Is the person holding and moving the book losing energy, and why?
Person holding and moving the book is actually losing energy all the time. The reason is that gravitational potential energy cannot be converted back to chemical energy stored in our muscles. Even when our body is seamlessly stationary, our muscles are constantly under motion on a very (very) small scale. This is the main reason why you cannot hold a book forever.
Although we are often trying to relate different concepts in physics with our intuition, which can help sometimes, you should not do this with work as defined in physics and effort done by our muscles. It will often lead to wrong conclusions.
The work energy theorem tells us that change in kinetic energy equals total work done on the object
$$\Delta K = W$$
The total work $W$ can be written as a sum of work done by gravitational force and work done by other forces (such as a person lifting a book)
$$\Delta K = W_g + W_\text{other} \tag 1$$
When you lift the book from $y_1$ to $y_2$, where positive $y$ direction points upwards and $y_1 < y_2$, the gravitational force is doing negative work on the book. Since book starts and ends with zero kinetic energy, the Eq. (1) for this case becomes
$$-mg(y_2-y_1) + W_\text{other} = 0 \qquad \rightarrow \qquad W_\text{other} = mg(y_2 - y_1) > 0$$
The work done by the person on the book $W_\text{other}$ is positive since $y_2 > y_1$, and the work done by the book on the person is negative which follows from the Newton's third law of motion. This is somehow intuitive.
When you put the book back down from $y_2$ to $y_1$, the kinetic energy difference is again zero and the work done by the person on the book is
$$mg(y_2-y_1) + W_\text{other} = 0 \qquad \rightarrow \qquad W_\text{other} = -mg(y_2-y_1) < 0$$
The work $W_\text{other}$ is now negative, which means the work done by the book on the person is positive. This is what physics tells us, and it is correct. What is not intuitive is the question "Where does this gained energy go?".
Major problem here is that we are trying to understand the work via effort done by our muscles. This is not equivalent and should be avoided. Although the book does positive work on the person when it goes down, the person still has to put some effort in preventing the book from free falling. This is done by constant contractions of our muscles which dissipate energy, i.e. they convert it to heat and maybe some other forms of energy.
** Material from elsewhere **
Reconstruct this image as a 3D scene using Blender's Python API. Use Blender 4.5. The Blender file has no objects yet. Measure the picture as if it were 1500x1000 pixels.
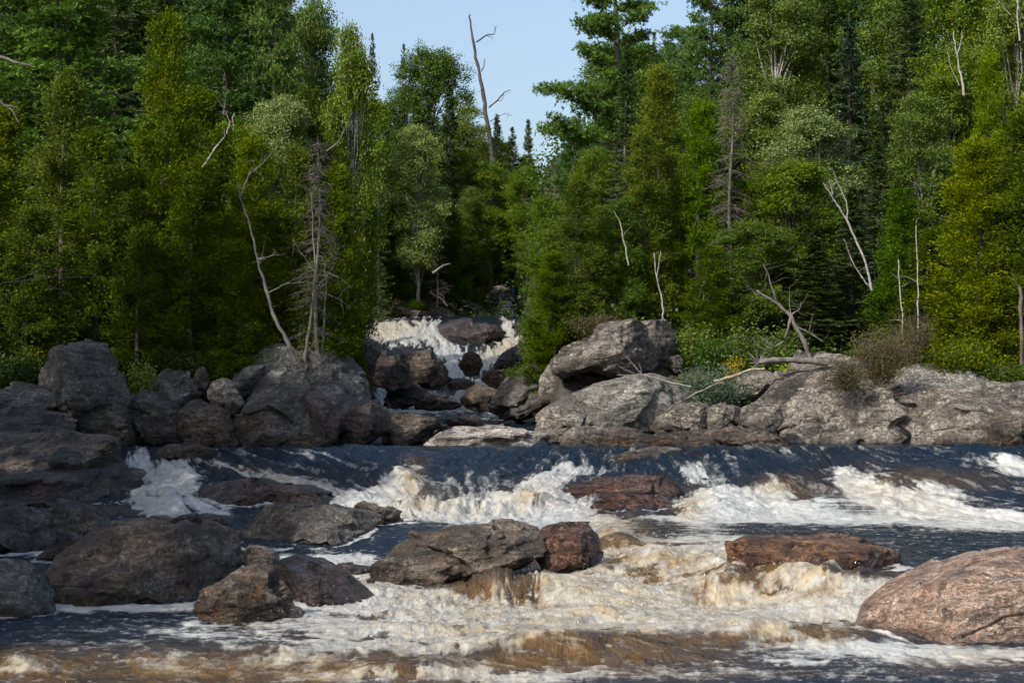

When lifting the book, the effort done by our muscles converts to increase in gravitational potential energy of the book-Earth system. When putting the book down, the effort done by our muscles converts to decrease in gravitational potential energy of the book-Earth system. In both cases our muscles do effort, because gravitational potential energy is not converted back to chemical energy in our body (muscles).